I loved the idea of introducing a personified manifestation of the heros paranoia in a form that would terrify, but I didn’t want to use another human face, so the notion of masked men chasing him came in. It was very tricky not to end up too cliche as the horror genre has pretty much plundered the masked evil guy range, as well as bands like Slipknot popularising the theme, but the song title invoked the imagery of wartime evacuation and gas masks and this brought me back to one of my favourite films Dead Man’s Shoes and the russian gas-mask that Paddy Considine’s character uses to terrorise the drug dealers. Its a very unsettling looking object and was typically terrifying enough without being overused in film so I went on eBay and found them to be very easy to come by – they are big in the fetish scene apparently!
I then discovered a reference photo of a tap with the word fear on it which I liked the idea of and so developed the idea of the hero discovering this mask and turning the tap to unleash a flood of fear and the paranoid apparitions

What were the biggest challenges with the shoot?
The shoot was the most complex I have done to date and the sheer amount of shots I needed to tell the story, given that I had written scenes specific to each section of the song and which needed to be shot else I would have big narrative gaps, made for a lot more pressure than usual.
We were very lucky to get the fantastic location we did and following a recce I re-wrote a lot of the story around the amazing pre-existing horror sets that were there. But the biggest draw back the location provided was the lack of electricity, and so we had to cable from a generator through a maze of corridors to each set we planned to shoot on. I think there were 10 sets in the end, all providing their own logistical difficulties and coupled with the fact that it was pitch black in most of the building unless lit, a lot of the time the crew were wondering around with torches getting freaked out by the locations spookyness!
But thanks to a seriously amazing crew who were all working for free, every time I finished filming on one set, the next set was pre-dressed and lit in spite of minimal pre-production meetings, and this enabled us to run around the building shooting at break neck speed. We were also fortunate enough to have 3 DSLR cameras with us which the talented camera team were more than happy to pick up and find me alternative angles on most shots, giving me much more to play with in the edit than I had expected.

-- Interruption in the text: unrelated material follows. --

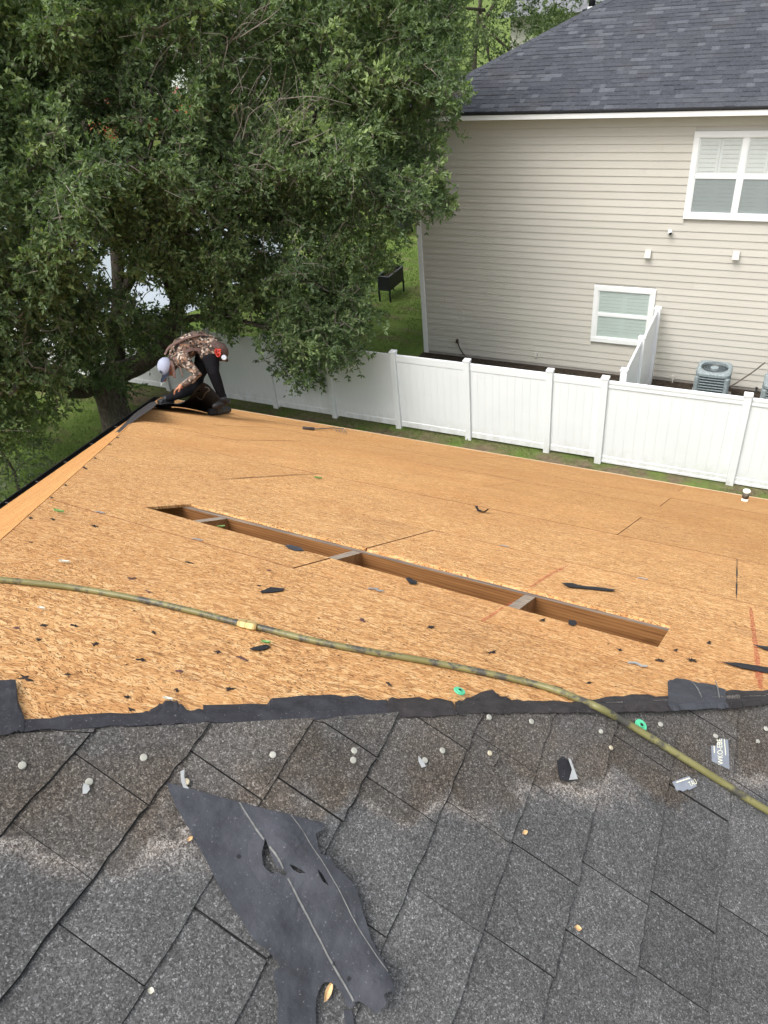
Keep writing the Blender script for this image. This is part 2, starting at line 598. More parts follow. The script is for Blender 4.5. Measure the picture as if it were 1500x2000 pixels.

One thing we hadn’t planned for was how uncomfortable and scary it would be for a 4 year old to put on one of the rubber gas-masks. There was an uncomfortable half hour lost trying to keep Oscar our kid actor in a happy place as he squeezed his head into this restricting rubber mask and time and time again burst into tears. Thankfully my art director had purchased some kids masks to decorate the children’s room and my cameraman suggested that this might be a good alternative – much to my delight the kid loved playing a scary sheep and this saved the scene!

There’s a real hallucinatory haunted house vibe – and the cinematography really accentuates that feeling of disorientation. how did you go about achieving this?
I had wanted to shoot something with a bodyrig for quite some time since seeing Requiem for a Dream and felt it was the best tool at our disposal for getting inside the heros mind and moving with him and his emotions through his experiences. I also came across the Lensbaby recently which is basically a bendy lens which enables you to distort the image by moving the sweet spot of focus around giving a unique surreal quality to  the photography. I felt the combination of these two camera techniques would provide the tripped out and disorientated imagery and help tell the story of our hero’s state of mind. I had actually planned to shoot more on the Lensbaby and bodyrig than we did in the end, but in the mad rush of the shoot and my focus on getting all the story shot, the surreal nature of the photography took a back seat. In retrospect I would have liked to have experimented in making the photography and the narrative more surreal and extreme in this respect.

How would you characterise your directing style?
Although I am very much into experimenting with different styles at the moment (there are so many genres and techniques I want to try my hand at) in regards to music promos I certainly like to tell a story or have a visual theme that compliments the music and endeavors to go beyond just depicting coolness. Music video has the potential to be such a rich medium and as such I like those promos that engage the viewer with some depth and show how the visuals can enhance the audible experience, not just depict it.
It seems my ideas are often quite structured and although I would love to experiment with more abstract and conceptual themes, I reckon my style probably sits in the more traditional cinematic filmmaking school of a strong filmic look and linear narratives. I have a great passion for cinematography and am always looking for different camera techniques to provide texture for a theme, as well as looking for new exciting ways to shoot performance.

What first drew you to filmmaking?
I played in a rock band for years which gave me a great sense of worth in creating music from nothing and collaborating with other people to make something. When I came across film I felt I had stumbled into a different version of the same process, albeit one that seemed richer and with more layers than just the audible. I had never really played with visual art until I picked up a camera, but the idea of trying to put images to the feeling that music gives me is incredibly addictive! I found that doing music videos for bands was a great way to learn the craft of directing and feel I am just scratching the surface of the different art forms involved in filmmaking….the storytelling, the acting, the production design, the cinematography – its a medium that seems to use all other artistic mediums within it and as such is incredibly rich and engaging.

When you’re not making music videos or films, what do you enjoy doing outside of directing?
Film has become a bit of an all encompassing job and hobby at the moment and when I am not working my day job as an assistant director, I am usually planning, shooting or editing my latest project, so am a bit one tracked really!
That said I used to play guitar and sing in a punk band for years and it seems we are now reforming for a reunion show which will be great! So film and music are my main creative passions, but I also love going to the cinema, traveling and spending time with my girlfriend.

Other than Evacuate, which piece of work are you proudest of and why?
I guess it would have to be the music video I directed last year for acoustic singer songwriter Graham Hulbert. This took the form of a short film set to Grahams song and tells a story of a lonely soul searching the shoreline for something that will bring him back to his lost loved one. This was a very different approach for me, no loud music, no edgy cinematography, no frills or effects, just a static camera and some great acting and the chance to tell a story entirely through images, which is really the basis of the craft of directing.